The move sparked swift condemnation from Conservative grandees — and splashed the front pages of right-leaning papers the Daily Mail and Daily Telegraph.

Right-wing veteran John Redwood, who headed up Thatcher’s policy unit, told the Daily Mail: “I’m not at all surprised he’s done this. He wouldn’t want to be embarrassed by comparison with a far better prime minister.” Redwood accused Starmer of being “pessimistic, negative and nasty.”

Former Tory leader Iain Duncan Smith joined the attack, dubbing Starmer “petty” and saying he had thrown “red meat to his hard Left.”

Pressed on the row Friday, government minister Jacqui Smith said her boss — who once praised Thatcher for bringing “meaningful change” to the U.K. — “can’t win.”

“A few months ago he was being criticized for talking about Margaret Thatcher’s legacy and the elements of her leadership that he respected, and now he’s being criticized for asking for a few pictures to be moved around,” she told GB News.

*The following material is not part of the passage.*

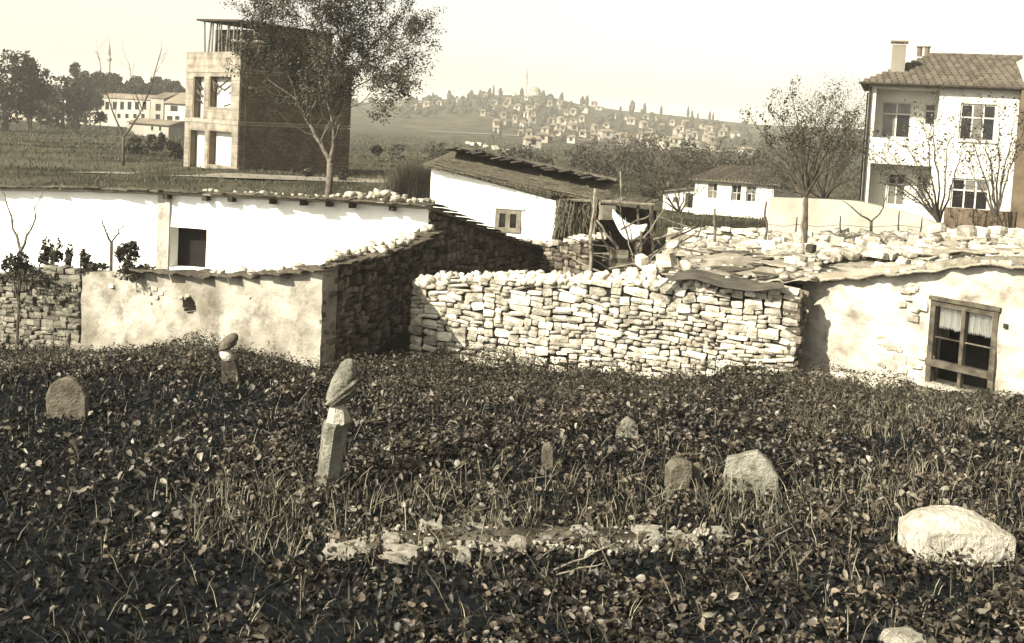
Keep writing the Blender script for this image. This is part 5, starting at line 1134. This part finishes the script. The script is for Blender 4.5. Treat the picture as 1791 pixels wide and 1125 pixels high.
for (px, h_, w_) in [(757, 16, 5), (785, 18, 9), (863, 22, 4), (820, 10, 8), (1156, 20, 5), (1203, 24, 5), (1210, 18, 4), (1241, 20, 5), (1247, 18, 4), (1127, 22, 7), (1018, 20, 8), (1026, 22, 8), (982, 18, 8), (875, 16, 9), (1105, 24, 12), (1085, 12, 5), (1220, 14, 4), (700, 12, 6), (720, 10, 5), (840, 14, 8), (856, 16, 8), (912, 16, 8), (950, 14, 8)]:
    far_tree(px, interp(px, RIDGE) + 3, h_, w_, kind=int(px) % 2)
for k in range(270):
    px = rnd.uniform(700, 1310); lo = interp(px, RIDGE) + 3; py = rnd.uniform(lo, 250 + (px - 950) * .03 if px > 860 else lo + 30)
    far_tree(px, py, rnd.uniform(7, 15), rnd.uniform(6, 14), kind=2 + k % 2, lb='round dark tree among the village houses on the far hill', g='round trees on the far hill')
# ridge tree line left of the big hill and behind the tree
for k in range(40):
    px = rnd.uniform(330, 860); far_tree(px, interp(px, RIDGE) + rnd.uniform(1, 5), rnd.uniform(6, 11), rnd.uniform(8, 16), kind=2 + k % 2, lb='round dark tree on the left skyline of the far hill', g='skyline trees left of the mosque')
# pale road at the foot of the hill, path by the brick building
def strip(name, pts, w_, m, lift=.06):
    mb = MB(); q = [Vector(p) for p in pts]; fine = []
    for a, b in zip(q, q[1:]):
        n = max(1, int((b - a).length / 6))
        fine += [a.lerp(b, i / n) for i in range(n)]
    fine.append(q[-1]); 
    for i, p in enumerate(fine):
        d = fine[min(i + 1, len(fine) - 1)] - fine[max(i - 1, 0)]; s_ = Vector((d.y, -d.x, 0)).normalized() * w_ / 2
        for k in (-1, 0, 1): v = p + s_ * k; mb.v.append((v.x, v.y, gz(v.x, v.y) + lift))
    for i in range(len(fine) - 1):
        for k in (0, 1): a = i * 3 + k; mb.f.append((a, a + 1, a + 4, a + 3))
    return T(mb.build(name, m), kind='structure')
strip('hill_road', [G(740, 231, 200, 600), G(860, 237, 200, 600), G(960, 243, 200, 600), G(1100, 252, 200, 600), G(1300, 268, 200, 600)], 9, PATH, .5)
strip('path', [Vector((-26, 66, 0)), Vector((-17, 62.5, 0)), Vector((-11, 60, 0)), Vector((-5, 60, 0))], 3.2, PATH, .07)
# ================================================================== GRAVESTONES
def revolve_shape(rings, m, name, parent, n=16, smooth=True):   # rings: (centre, radius x, radius y, tilt)
    mb = MB()
    for (c, rx, ry, ti) in rings:
        for k in range(n):
            a = 2 * math.pi * k / n; x, y = rx * math.cos(a), ry * math.sin(a); mb.v.append((c[0] + x, c[1] + y, c[2] + x * ti))
    for i in range(len(rings) - 1):
        for k in range(n): k2 = (k + 1) % n; mb.f.append((i * n + k, i * n + k2, (i + 1) * n + k2, (i + 1) * n + k))
    mb.f.append(tuple(range(n - 1, -1, -1))); mb.f.append(tuple((len(rings) - 1) * n + k for k in range(n)))
    return mb.build(name, m, parent, smooth)
b0 = P(572, 862, 13.0); g0 = gz(b0.x, b0.y); sc_ = 13 / FPX
ts = empty('turban_gravestone', (b0.x, b0.y, g0), 'tall leaning Ottoman gravestone with a pointed folded turban, left of centre', 'gravestone')
def gp(px, py, dy=0): return P(px, py, 13.0 + dy)
mb = MB(); pr = []
for (px, py, w_) in [(566, 890, 37), (571, 850, 38), (578, 800, 41), (585, 750, 45), (589, 737, 46)]:
    c = gp(px, py); hw = w_ * sc_ / 2
    pr.append([c + Vector((x * hw, y * hw, 0)) for x, y in [(-1.0, .1), (-.55, -.75), (.12, -.95), (.98, -.25), (1.0, .7), (.2, 1.0), (-.7, .8)]])
n7 = 7
for r_ in pr: mb.v += [tuple(q) for q in r_]
for i in range(4):
    for k in range(n7): k2 = (k + 1) % n7; mb.f.append((i * n7 + k, i * n7 + k2, (i + 1) * n7 + k2, (i + 1) * n7 + k))
mb.f.append(tuple(4 * n7 + k for k in range(n7))); mb.f.append(tuple(range(n7 - 1, -1, -1)))
mb.build('shaft', GRAVE, ts)
c1, c2_, c3_ = gp(589.5, 736), gp(591, 722), gp(591, 706)
revolve_shape([(gp(590, 739), 22 * sc_, 20 * sc_, 0), (gp(592, 730), 21 * sc_, 19 * sc_, -.05), (gp(592, 712), 16 * sc_, 15 * sc_, -.25), (gp(592, 704), 10 * sc_, 11 * sc_, -.3)], SLAB, 'neck', ts, 7, False)
# turban: body leaning right, diagonal folds
rings = []
prof = [(0, .30), (.05, .66), (.12, .86), (.22, .98), (.34, 1.0), (.46, .97), (.58, .89), (.70, .77), (.82, .62), (.90, .51), (.96, .38), (1.0, .15)]
def turban(root, bx, by, tx, ty, wmax, D, m, folds=True, tilt=.55, name='turban'):
    b, t = P(bx, by, D), P(tx, ty, D); s_ = D / FPX * wmax / 2; mb = MB(); n = 26; M_ = 46
    for i in range(M_ + 1):
        v = i / M_; rr = interp(v, prof); c = b.lerp(t, v)
        for k in range(n):
            a = 2 * math.pi * k / n; x, y = math.cos(a), math.sin(a)
            f_ = v - .17 * x * (-1)          # fold coordinate slants upward to the right
            ff = v - .20 * x
            bulge = 1.0
            if folds and ff < .34: bulge = .90 + .32 * abs(math.sin((ff + .05) * 24))
            elif folds and ff < .38: bulge = .90
            q = c + Vector((x * s_ * rr * bulge, y * s_ * rr * bulge * .9, x * s_ * tilt * rr * .6)); q += Vector((N3(q.x * 9, q.y * 9, q.z * 9), 0, 0)) * .006
            mb.v.append(tuple(q))
    for i in range(M_):
        for k in range(n): k2 = (k + 1) % n; mb.f.append((i * n + k, i * n + k2, (i + 1) * n + k2, (i + 1) * n + k))
    mb.f.append(tuple(range(n - 1, -1, -1))); mb.f.append(tuple(M_ * n + k for k in range(n)))
    return mb.build(name, m, root, True)
turban(ts, 591, 709, 608, 628, 51, 12.98, GRAVE)
# second turbaned stone near the wall
b0 = P(404, 665, 18.0); t2 = empty('turban_gravestone', (b0.x, b0.y, gz(b0.x, b0.y)), 'small turbaned gravestone with shadow-coloured shaft, tilted before the plastered wall', 'gravestone')
s2 = 18 / FPX; mb = MB()
prs = []
for (px, py, w_) in [(408, 690, 32), (405, 655, 30), (401, 632, 26), (399, 628, 22)]:
    c = P(px, py, 18.0); prs.append([c + Vector((x * w_ * s2 / 2, y * w_ * s2 / 3, 0)) for x, y in [(-1, -1), (1, -1), (1, 1), (-1, 1)]])
for r_ in prs: mb.v += [tuple(q) for q in r_]
for i in range(3):
    for k in range(4): k2 = (k + 1) % 4; mb.f.append((i * 4 + k, i * 4 + k2, (i + 1) * 4 + k2, (i + 1) * 4 + k))
mb.f += [(12, 13, 14, 15), (3, 2, 1, 0)]; mb.build('shaft', WOODD, t2)  # near-black material paints the shadow on this stone shaft
revolve_shape([(P(400, 630, 18), 12 * s2, 11 * s2, 0), (P(396, 622, 18), 12 * s2, 11 * s2, 0), (P(394, 612, 18), 10 * s2, 10 * s2, .2)], SLAB, 'neck', t2, 10)
rg = [(0, .55), (.15, .9), (.35, 1), (.6, .98), (.8, .8), (.94, .5), (1, .15)]
c_b, c_t = P(396, 612, 18), P(405, 583, 18)
revolve_shape([(c_b.lerp(c_t, v), 16 * s2 * r_, 15 * s2 * r_, .35) for v, r_ in [(0, .5), (.08, .85), (.2, 1.02), (.3, .93), (.42, 1.05), (.55, 1.0), (.7, .9), (.85, .68), (.95, .4), (1, .12)]], GRAVEB, 'turban', t2, 16)
def headstone(name, label, D, pts, m, thick=.12, yaw=0, lean=0, n_sub=3, cat='gravestone', rim=False):
    c = P(sum(p[0] for p in pts) / len(pts), max(p[1] for p in pts), D); V0 = [P(x, y, D) for x, y in pts]; mb = MB(); n = len(V0)
    fine = []
    for i in range(n):
        a, b = V0[i], V0[(i + 1) % n]
        for k in range(n_sub): q = a.lerp(b, k / n_sub); q += Vector((N3(q.x * 6, q.z * 6, D), 0, N3(q.z * 6, q.x * 6, D))) * .018; fine.append(q)
    off = Vector((0, thick, 0)); N_ = len(fine); cen = sum(fine, Vector()) / N_; rot = Matrix.Rotation(yaw, 3, 'Z') @ Matrix.Rotation(lean, 3, 'X')
    piv = Vector((cen.x, D, min(q.z for q in fine)))
    fr1 = [cen.lerp(q, .93) for q in fine]; 
    layers = [[q + Vector((0, -.018, 0)) for q in fr1], [q.copy() for q in fine], [q + off for q in fine], [q + off + Vector((0, .015, 0)) for q in fr1]]
    for L_ in layers: mb.v += [tuple(piv + rot @ (q - piv)) for q in L_]
    for l_ in range(3):
        for k in range(N_): k2 = (k + 1) % N_; mb.f.append((l_ * N_ + k, l_ * N_ + k2, (l_ + 1) * N_ + k2, (l_ + 1) * N_ + k))
    mb.v.append(tuple(piv + rot @ (cen + Vector((0, -.022, 0)) - piv))); ci = len(mb.v) - 1; mb.v.append(tuple(piv + rot @ (cen + off + Vector((0, .018, 0)) - piv)))
    for k in range(N_): k2 = (k + 1) % N_; mb.f.append((k2, k, ci)); mb.f.append((3 * N_ + k, 3 * N_ + k2, ci + 1))
    o = mb.build(name, m, None); bm = bmesh.new(); bm.from_mesh(o.data); bmesh.ops.recalc_face_normals(bm, faces=bm.faces); bm.to_mesh(o.data); bm.free()
    return T(o, label, cat)
headstone('headstone', 'round-topped brown headstone standing alone at the far left', 16.0, [(84, 760), (82, 692), (88, 676), (100, 664), (116, 660), (132, 666), (145, 680), (150, 695), (150, 760)], GRAVEB, .1, yaw=.1)
headstone('headstone', 'five-sided grey headstone leaning at the right of the graves', 13.5, [(1262, 890), (1263, 845), (1272, 806), (1324, 791), (1350, 812), (1361, 832), (1359, 885)], GRAVE, .14, yaw=-.25, lean=-.08)
headstone('broken_gravestone', 'stubby broken brown gravestone beside the five-sided headstone', 13.4, [(1170, 900), (1170, 850), (1172, 822), (1182, 811), (1198, 808), (1210, 812), (1212, 834), (1207, 850), (1204, 895)], GRAVEB, .2, yaw=.2)
headstone('grave_marker', 'small upright pale marker stone in the middle of the leaves', 14.0, [(949, 840), (948, 790), (952, 780), (962, 777), (967, 782), (968, 845)], GRAVEB, .09)
headstone('grave_marker', 'tilted triangular grey stone above the broken gravestone', 15.5, [(1079, 778), (1079, 757), (1090, 738), (1100, 732), (1112, 740), (1117, 752), (1116, 778)], GRAVE, .12, lean=-.2)
headstone('grave_marker', 'small white pointed stone in the grass below the hut window', 18.0, [(1586, 728), (1590, 712), (1600, 706), (1605, 712), (1608, 728)], SLAB, .08)
headstone('grave_marker', 'short stump stone touching the foot of the broken gravestone', 13.6, [(1214, 870), (1214, 815), (1224, 812), (1226, 870)], GRAVEB, .1)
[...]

Smith pointed out that a portrait of Thatcher remains in a Downing Street gallery with all former prime ministers. “Just to be clear, there are portraits of Margaret Thatcher as there are of all previous prime ministers in No. 10,” she added. “And that, of course, is absolutely right.”

Stone’s portrait of Thatcher has a storied bipartisan history. It was commissioned by then-Labour Prime Minister Gordon Brown in 2009 as a tribute to the right-wing leader’s achievements in office.